El talento de Kishi no sorprende a quienes tuvimos la oportunidad de conocer tiempo atrás Luces negras, un cortometraje que parecía filmado por un director oriental en la perla tapatía, luego refrendado con la aparición de Mari Pepa, que sirvió de base para la película pues antes de convertirse en un largo primero fue rodada en breve formato con los mismos actores, locaciones, música e incluso algunos planos, experimento previamente hecho en El violín, de Francisco Vargas, que obtuvo el Ariel como corto y luego también el de ópera prima, hazaña que podría repetir Kishi ahora.
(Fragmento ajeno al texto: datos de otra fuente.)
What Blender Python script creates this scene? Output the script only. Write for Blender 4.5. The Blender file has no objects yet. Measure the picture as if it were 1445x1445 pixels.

Describir la trama es un gasto inútil de palabras; la tecnología pone a la mano de cualquiera el tráiler de Somos Mari Pepa, aunque tampoco resulta un aliciente ya que parece que los productores le encargaron a su peor enemigo la edición del avance. Y sin embargo bien podría convertirse en un éxito, pues se trata de un relato de iniciación sin moralina que posiblemente conecte con los jóvenes gracias a su franqueza. Además de su carácter autobiográfico, la dinámica de producción entre el director y los actores, quienes fueron construyendo los personajes durante años a partir del cortometraje original, genera una empatía hacia ellos muy superior a la que producían los charolastras de Cuarón o los aburridos adolescentes de Temporada de patos, película con la que está hermanada en muchos sentidos, como el lado B de los discos: cambia la tonada aunque son los mismos, chamacos sin esperanza ni futuro en una ciudad que los aplasta, el tedio claustrofóbico de un departamento en Tlatelolco o las calles tristes de Guanatos donde no hay nada que hacer, salvo hundirse en la desidia, la indolencia, el fastidio… que al menos en esta ocasión es gozoso contemplar junto a una bolsa de palomitas.